Congresso anticipato di qualche settimana e primarie aperte, da un lato; fase costituente e tempi prolungati, dall’altro. È su questo che l’assemblea del Partito democratico è chiamata oggi ad esprimersi in un clima che nelle ultime ore si è fatto da notte de lunghi coltelli, con maggioranze variabili e fragili alleanze tra correnti. «Franceschini è silente», dice di sé parlando in terza persona l’ex ministro della Cultura, fresco di nomina alla presidenza della Giunta per le immunità e le elezioni del Senato. E se Dario Franceschini è silente, significa che in Assemblea ci sarà parecchio rumore.

Il segretario Enrico Letta presenterà la proposta di modifica dello statuto così da poter anticipare i tempi del Congresso, fissare le primarie a febbraio e aprire il percorso agli esterni. Il tutto per venire incontro all’esigenza politica di frenare l’emorragia di voti, in particolare verso il Movimento 5 Stelle, e dare risposte a chi, dall’interno del partito, chiede di liberarsi dalla tenaglia di M5S e Terzo polo. Da ultimo, un gruppo di donne dem, da Valeria Fedeli ad Alessia Morani, da Alessandra Moretti a Enza Bruno Bossio, che oggi porteranno in Assemblea una petizione con più di mille firme per chiedere l’anticipo del Congresso a gennaio. “«Abbiamo deciso con un gruppo di donne di suonare la sveglia al Pd in un momento in cui ci dovrebbe essere un’opposizione forte a questo Governo - scrivono le esponenti dem - Auspichiamo una grande partecipazione, siamo a un momento di svolta per i destini del Pd». Nell’appello si chiede «coraggio e generosità», con l’auspicio di «non vedere ridotta in macerie» una casa costruita quindici anni fa.

Ma per approvare la proposta del segretario servono almeno 500 voti, cioè un accordo tra le varie anime del partito, e non è affatto scontato che l’ex presidente del Consiglio li otterrà. Dovesse andar sotto, spiegano fonti del Nazareno, sarebbe costretto alle dimissioni.

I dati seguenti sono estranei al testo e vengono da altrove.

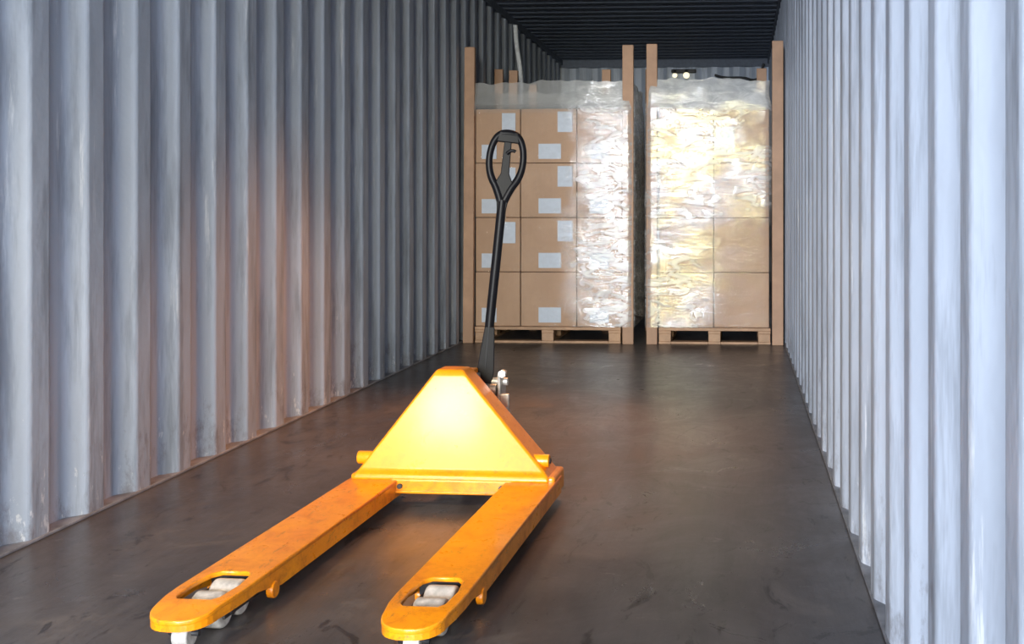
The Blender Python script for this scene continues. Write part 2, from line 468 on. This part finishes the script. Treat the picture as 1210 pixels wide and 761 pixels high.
def cover():
    prof=[ # z, half width, y front, y back, centre x
     (.088,.320,-.010,.145,-.004),(.104,.320,-.008,.145,-.004),(.118,.306,.008,.15,-.005),(.412,.056,.118,.225,-.043),(.426,.044,.130,.215,-.045)]
    V=[];F=[]
    for z,w,a,b,c in prof:
        V+= [(c-w,a,z),(c+w,a,z),(c+w,b,z),(c-w,b,z)]
    n=len(prof)
    for k in range(n-1):
        for i in range(4):
            j=(i+1)%4; F.append((4*k+i,4*k+j,4*k+4+j,4*k+4+i))
    F.append((0,3,2,1)); F.append((4*n-4,4*n-3,4*n-2,4*n-1))
    o=mesh_obj('body_cover',V,F,M_or,J); bevel(o,.010,4,12)
    for p in o.data.polygons: p.use_smooth=True
    w=o.modifiers.new('wn','WEIGHTED_NORMAL'); w.keep_sharp=False
    return o
cover()
for s in (-1,1):
    cyl('torsion_shaft',(s*.20-.012,.060,.145),(s*.318-.012,.060,.145),.021,M_or,J,28,.004)
    cyl('shaft_pin',(s*.316-.012,.060,.145),(s*.322-.012,.060,.145),.009,M_dark,J,16)
box('neck_plate',-.085,-.005,.15,.34,.385,.404,M_or,J,.005)
PX,PY=.030,.385
cyl('pump_body',(PX,PY,.10),(PX,PY,.30),.045,M_dark,J,32,.006)
cyl('pump_reservoir',(PX-.0,PY-.075,.11),(PX,PY-.075,.29),.040,M_or,J,32,.006)
cyl('pump_collar',(PX,PY,.27),(PX,PY,.33),.036,M_chrome,J,28,.005)
box('chassis_bracket',-.06,.11,.14,.40,.16,.20,M_or,J,.01)
cyl('wheel_axle',(PX-.10,PY,.09),(PX+.10,PY,.09),.014,M_dark,J,16)
for s in (-1,1):
    x=PX+s*.058
    cyl('steer_wheel',(x-.025,PY,.090),(x+.025,PY,.090),.090,M_rub,J,48,.008)
    cyl('steer_hub',(x-.027,PY,.090),(x+.027,PY,.090),.045,M_chrome,J,32,.004)
cyl('steer_bearing',(PX,PY,.09),(PX,PY,.12),.05,M_dark,J,32)
box('yoke_plate',PX-.044,PX-.032,PY-.055,PY+.035,.27,.385,M_chrome,J,.006)
box('yoke_plate',PX+.034,PX+.046,PY-.055,PY+.035,.27,.385,M_chrome,J,.006)
cyl('yoke_pin',(PX-.052,PY-.005,.350),(PX+.062,PY-.005,.350),.014,M_chrome,J,20,.002)
cyl('pump_cam',(PX-.028,PY-.03,.325),(PX+.028,PY-.03,.325),.020,M_chrome,J,24,.003)
box('release_lever',PX+.046,PX+.078,PY-.062,PY-.045,.27,.315,M_chrome,J,.004)
cyl('chain_link',(PX+.055,PY-.05,.31),(PX+.078,PY-.05,.22),.010,M_chrome,J,12)
cyl('lever_nut',(PX+.054,PY-.066,.385),(PX+.054,PY-.04,.385),.014,M_chrome,J,6)

hb=Vector((PX-.024,PY-.01,.335)); 
lean=Vector((.078,.05,.895)); up=lean.normalized()
Hh=lean.length
side=Vector((1,.25,0)); side=(side-up*side.dot(up)).normalized(); fw=up.cross(side)
def hp(s,u,f=0): return hb+side*s+up*u+fw*f
def plate(name,pts,f0,f1,mat):
    V=[hp(s,u,f0) for s,u in pts]+[hp(s,u,f1) for s,u in pts]; n=len(pts)
    F=[tuple(range(n))[::-1],tuple(range(n,2*n))]+[(i,(i+1)%n,n+(i+1)%n,n+i) for i in range(n)]
    bm=bmesh.new(); vs=[bm.verts.new(v) for v in V]
    for q in F: bm.faces.new([vs[i] for i in q])
    o=bm_obj(name,bm,mat,J); bevel(o,.003,2); return o
plate('handle_bracket',[(-.026,.0),(.026,.0),(.030,.05),(.022,.16),(.017,.21),(-.017,.21),(-.024,.13),(-.030,.04)],-.016,.016,M_black)
tube('handle_shaft',[hp(0,.05),hp(-.002,.25),hp(0,.45),hp(.0,.66)],.0165,M_black,J)
u0=.655; T=Hh
loop=[hp(-.006,u0),hp(-.022,u0+.045),hp(-.050,u0+.085),hp(-.062,u0+.14),hp(-.056,u0+.20),hp(-.034,u0+.240),hp(0,u0+.246),
      hp(.034,u0+.240),hp(.056,u0+.20),hp(.062,u0+.14),hp(.050,u0+.085),hp(.022,u0+.045),hp(.006,u0)]
tube('handle_loop',loop,.012,M_black,J,radii=[1.2,1.2,1.1,1,1,1.1,1.25,1.1,1,1,1.1,1.2,1.2])
plate('handle_throat',[(-.014,u0-.05),(.014,u0-.05),(.024,u0+.035),(.032,u0+.065),(.015,u0+.10),(.013,u0+.22),(-.013,u0+.22),(-.015,u0+.10),(-.032,u0+.065),(-.024,u0+.035)],-.010,.010,M_black)
plate('handle_crown',[(-.040,u0+.212),(.040,u0+.212),(.032,u0+.250),(-.032,u0+.250)],-.013,.013,M_black)
tube('control_lever',[hp(.0,u0+.17,-.014),hp(.012,u0+.19,-.02),hp(.03,u0+.18,-.02)],.006,M_black,J)

# ------------------------------------------------------------ lights
def area(name,loc,target,sx,sy,power,col,spread=None):
    l=bpy.data.lights.new(name,'AREA'); l.shape='RECTANGLE'; l.size=sx; l.size_y=sy; l.energy=power; l.color=col
    if spread: l.spread=math.radians(spread)
    o=bpy.data.objects.new(name,l); o.location=loc
    o.rotation_euler=(Vector(target)-Vector(loc)).to_track_quat('-Z','Y').to_euler(); COL.objects.link(o); return o
area('daylight_sky',(-2.6,-10,2.6),(-.8,7,.9),4.0,3.0,2450,(.84,.91,1.0))
area('daylight_yard',(.8,-9,1.9),(-1,7,1.0),1.6,2.4,680,(1.0,.93,.70))
area('daylight_side',(3.6,-5.5,2.8),(-1.2,4,.9),3.0,2.6,680,(.86,.92,1.0))
def spot(name,loc,target,power,col,ang,blend=1,rad=.15):
    l=bpy.data.lights.new(name,'SPOT'); l.energy=power; l.color=col; l.spot_size=math.radians(ang); l.spot_blend=blend; l.shadow_soft_size=rad
    o=bpy.data.objects.new(name,l); o.location=loc
    o.rotation_euler=(Vector(target)-Vector(loc)).to_track_quat('-Z','Y').to_euler(); COL.objects.link(o); return o
spot('warm_fill_spot',(-.6,5.6,2.5),(-1.25,4.6,.0),420,(1.0,.38,.12),68,1,.2)  # added unseen spot, stands in for the warm lens flare around the truck
spot('warm_fill_spot',(-1.3,.9,2.5),(-.95,3.0,.1),90,(1.0,.58,.24),50,1,.25)  # added unseen spot, warms and brightens the forks
area('warm_highlight_fill',(-1.76,1.35,1.66),(-.93,3.5,.27),.30,.30,8,(1.0,.80,.46),80)  # added unseen light, gives the truck cover its pale highlight
W=bpy.data.worlds.new('World'); S.world=W; W.use_nodes=True
wn=W.node_tree.nodes; bg=wn['Background']
sk=wn.new('ShaderNodeTexSky'); sk.sky_type='NISHITA'; sk.sun_disc=False; sk.sun_elevation=math.radians(45); sk.sun_rotation=math.radians(200)
W.node_tree.links.new(sk.outputs[0],bg.inputs[0]); bg.inputs[1].default_value=.14

# ------------------------------------------------------------ camera
cam=bpy.data.cameras.new('camera'); co=bpy.data.objects.new('camera',cam); COL.objects.link(co)
cam.sensor_fit='HORIZONTAL'; cam.sensor_width=36; cam.lens=36*1300/1210
co.location=(0,0,CAMH)
co.rotation_euler=(math.radians(90),0,math.atan(.06))
cam.shift_x=-(796-605)/1210
cam.shift_y=-(380.5-252)/1210
cam.clip_start=.02
S.camera=co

Dall’altro lato ci sono coloro che puntano a una fase costituente che rinnovi completamente il partito e che, per farlo, utilizzi tutto il tempo necessario, rinviando i tempi del Congresso. È ciò che auspica la sinistra del partito, da Nicola Zingaretti ad Andrea Orlando, passando per il vicesegretario Peppe Provenzano, così da organizzarsi e puntare a strappare la segretaria dalle mani di quello che, a oggi, sembra il grande favorito in caso di Congresso in tempi brevi: Stefano Bonaccini.

Così da consegnare magari il Pd a Elly Schlein, vice di Bonaccini in Emilia- Romagna e intenzionata a fare sul serio. A partire dai temi più cari alla sinistra, dal welfare al lavoro, fino alla transizione ecologica. Passando magari per una vittoria di Pierfrancesco Majorino in Lombardia, la cui candidatura è stata ufficializzata dopo settimane di tira e molla. «Il Pd ha scelto di correre in Lombardia con Majorino spostando l’asse della coalizione su Agnoletto ( fronte anticapitalista), Sinistra Italiana e forse M5S - ha scritto ieri su twitter Caro Calenda, il cui tentativo i far convergere i dem su letizia Moratti è stato vano - Amen, evitate ora di incasinare anche il Lazio continuando a supplicare i Cinque Stelle: almeno una proviamo a vincerla». E proprio a proposito di Lazio, chi prova ancora a tirare il Pd per la giacchetta è Nicola Fratoianni, segretario di Sinistra italiana, secondo il quale «Pd e M5S devono costruire una piattaforma comune». Altrimenti, continua Fratoianni, «è inutile fare campagna elettorale ma così è un po’ una presa in giro e c’è una parte di elettorato che è incavolato».

Ma più di un dirigente dem è scettico sul fatto che l’Assemblea di oggi non approvi la proposta del segretario. Magari con qualche mal di pancia da una parte e dall’altra, sia tra chi vorrebbe allungare i tempi per frenare la corsa di Bonaccini, sia tra chi punta ad accorciarli per tagliare le gambe ai suoi possibili sfidanti. E chissà che alla fine non sarà lo stesso Letta a dover pronunciare quelle cinque parole che hanno fatto la storia: «Tu quoque, Dario, fili mi».